Another Word For It Patrick Durusau on Topic Maps and Semantic Diversity

May 7, 2013

VIVO (Update)

Filed under: Semantic Web,VIVO — Patrick Durusau @ 2:43 pm

Seeing the webinar on ViVO, Semantic Mashups Across Large, Heterogeneous Institutions:… reminded me it had been more than a year since I had visited the VIVO site (VIVO – An interdisciplinary national network).

I visited VIVO today and they appear to have the same seven (7) institutional sponsors as they did in March of 2012.

I did not find a list of other institutions that have downloaded and installed VIVO.

The University of Pennsylvania Veterinary Library has but I did not see any others.

Does anyone else have a feel for the use of this project?

Thanks!

Semantic Mashups Across Large, Heterogeneous Institutions:…

Filed under: Semantic Web,VIVO — Patrick Durusau @ 2:33 pm

Semantic Mashups Across Large, Heterogeneous Institutions: Experiences from the VIVO Service

May 22, 2013
1:00 – 2:30 p.m. (Eastern Time)

About the webinar:

VIVO is a semantic web application focused on discovering researchers and research publications in the life sciences. The service, which uses open-source software originally developed and implemented at Cornell University, operates by harvesting data about researcher interests, activities, and accomplishments from academic, administrative, professional, and funding sources. Using a built-in, editable ontology for describing things such as People, Courses, and Publications, data is transformed into a Semantic-Web-compliant form. VIVO provides automated and self-updating processes for improving data quality and authenticity. Starting with a classic Google-style search box, VIVO users can browse search results structured around people, research interests, courses, publications, and the like — data that can be exposed for re-use by other systems in a machine-readable format.

This webinar, held by a veteran at the Albert R. Mann Library Information Technology Services department at Cornell, where the VIVO project was born, presents the perspective of a software developer on the practicalities of building a high-quality Semantic-Web search service on existing data maintained in dozens of formats and software platforms at large, diverse institutions. The talk will highlight services that leverage the Semantic Web platform in innovative ways, e.g., for finding researchers based on the text content of a particular Web page and for visualizing networks of collaboration across institutions.

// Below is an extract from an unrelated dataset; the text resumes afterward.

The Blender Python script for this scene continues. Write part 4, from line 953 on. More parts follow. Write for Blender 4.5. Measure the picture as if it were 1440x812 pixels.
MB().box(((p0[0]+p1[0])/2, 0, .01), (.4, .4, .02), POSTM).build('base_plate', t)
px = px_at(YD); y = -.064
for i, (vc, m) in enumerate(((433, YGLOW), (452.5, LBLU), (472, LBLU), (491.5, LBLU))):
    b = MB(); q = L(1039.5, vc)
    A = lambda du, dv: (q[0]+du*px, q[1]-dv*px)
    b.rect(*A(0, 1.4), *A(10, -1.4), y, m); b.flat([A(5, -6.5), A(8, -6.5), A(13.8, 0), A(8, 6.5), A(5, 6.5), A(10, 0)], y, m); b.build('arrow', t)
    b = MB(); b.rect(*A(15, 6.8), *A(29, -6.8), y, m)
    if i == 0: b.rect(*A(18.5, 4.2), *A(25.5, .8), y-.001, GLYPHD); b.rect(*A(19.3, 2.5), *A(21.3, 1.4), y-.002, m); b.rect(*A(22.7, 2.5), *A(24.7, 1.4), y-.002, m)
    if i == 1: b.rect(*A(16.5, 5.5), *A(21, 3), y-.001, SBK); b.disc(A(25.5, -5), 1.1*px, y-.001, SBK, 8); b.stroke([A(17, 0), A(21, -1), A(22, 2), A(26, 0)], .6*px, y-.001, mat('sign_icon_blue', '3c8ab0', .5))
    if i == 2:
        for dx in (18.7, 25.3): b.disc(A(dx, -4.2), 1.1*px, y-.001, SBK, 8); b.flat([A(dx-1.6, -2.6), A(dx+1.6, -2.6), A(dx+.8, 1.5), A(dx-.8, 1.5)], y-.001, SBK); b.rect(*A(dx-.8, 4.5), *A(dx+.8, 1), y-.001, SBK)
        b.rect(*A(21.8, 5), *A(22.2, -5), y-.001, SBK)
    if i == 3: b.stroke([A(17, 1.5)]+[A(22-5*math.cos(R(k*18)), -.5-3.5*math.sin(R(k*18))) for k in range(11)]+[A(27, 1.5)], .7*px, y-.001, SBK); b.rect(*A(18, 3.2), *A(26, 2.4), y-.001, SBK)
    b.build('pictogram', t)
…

Hosted by NISO, you may want to check the registration fees before deciding to attend. Or having a member of your department to attend and share what they learn.

March 22, 2012

VIVO – An interdisciplinary national network

Filed under: Semantic Web,VIVO — Patrick Durusau @ 7:42 pm

VIVO – An interdisciplinary national network

From the “about” page:

VIVO enables the discovery of researchers across institutions. Participants in the network include institutions with local installations of VIVO or those with research discovery and profiling applications that can provide semantic web!-compliant data. The information accessible through VIVO’s search and browse capability will reside and be controlled locally, within institutional VIVOs or other semantic web-compliant applications.

VIVO is an open source semantic web application originally developed and implemented at Cornell. When installed and populated with researcher interests, activities, and accomplishments, it enables the discovery of research and scholarship across disciplines at that institution and beyond. VIVO supports browsing and a search function which returns faceted results for rapid retrieval of desired information. Content in any local VIVO installation may be maintained manually, brought into VIVO in automated ways from local systems of record, such as HR, grants, course, and faculty activity databases, or from database providers such as publication aggregators and funding agencies.

The rich semantically structured data in VIVO support and facilitate research discovery. Examples of applications that consume these rich data include: visualizations, enhanced multi-site search through VIVO Search, and applications such as VIVO Searchlight, a browser bookmarklet which uses text content of any webpage to search for relevant VIVO profiles, and the Inter-Institutional Collaboration Explorer, an application which allows visualization of collaborative institutional partners, among others.

Download the VIVO flyer.

Would be very interested to hear from adopters outside of the current “collaborative institutional partners.”

I don’t doubt that VIVO will prove to be useful but as you know, I am interested in collaborations that lie just beyond the reach of any particular framework.